Even before Beyoncé entered the Staples Center, she had already won two Grammys in the pre-ceremony festivities: "Drunk in Love" locked up Best R&B Song (and later Best R&B Performance during the big show), plus Beyoncé was handed Best Surround Sound Album, with Beyoncé credited as "surround producer" on her self-titled LP.

Also in the pre-Grammy ceremony, Roseanne Cash won three Grammys while staging a clean sweep in the Americana categories: Best American Roots Performance and Best American Roots Song for "A Feather's Not a Bird" and Best Americana Album for The River & The Thread. As Cash joked during the first of her three consecutive acceptance speeches, this was her first Grammy win since Ronald Reagan's presidency.
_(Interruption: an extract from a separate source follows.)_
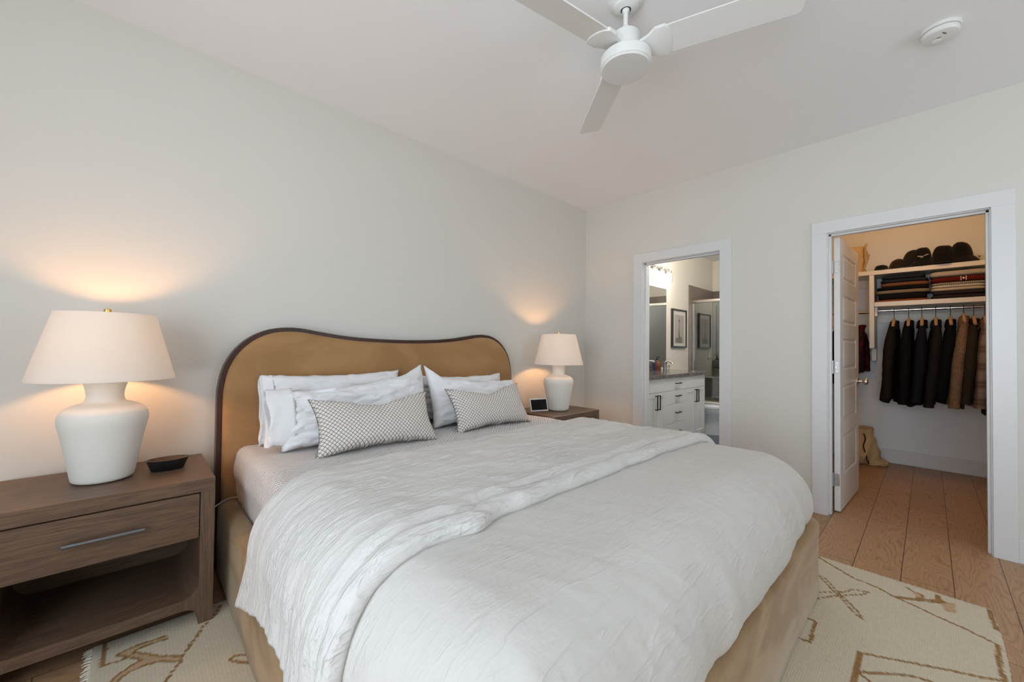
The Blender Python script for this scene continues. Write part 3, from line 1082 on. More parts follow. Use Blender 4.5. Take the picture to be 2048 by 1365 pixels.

While only nine Grammy Awards were presented over the live ceremony's three-and-a-half hours, the pre-ceremony featured plenty of surprises, including Aphex Twin's Syro winning in the Best Dance/Electronic Album category and Jack White pocketing a pair of awards, one for Best Rock Performance thanks to "Lazaretto" as well as an unlikely victory in the Best Boxed or Special Limited Edition Package for his role as art director on The Rise & Fall of Paramount Records, Volume One (1917-27).

The late Joan Rivers won a posthumous Grammy as her Diary of a Mad Diva took the Best Spoken Word Album category. "Weird Al" Yankovic won his fourth career Grammy as Mandatory Fun succeeded in the Best Comedy Album, the satirist's first win in the category since 2004. Elsewhere, Pearl Jam's Jeff Ament (and Eddie Vedder, using his pseudonym "Jerome Turner") won Best Recording Package for their Lightning Bolt.

Max Martin was named Producer of the Year on the strength of his work on Taylor Swift's "Shake It Off," Katy Perry's "Dark Horse" and Jessie J, Ariana Grande and Nicki Minaj's "Bang Bang," just to name some of his Grammy-eligible singles. Remarkably, despite a two-decade run as one of pop music's greatest producers that dates back to the Backstreet Boys' "Quit Playing Games With My Heart," the win marked Martin's first ever Grammy.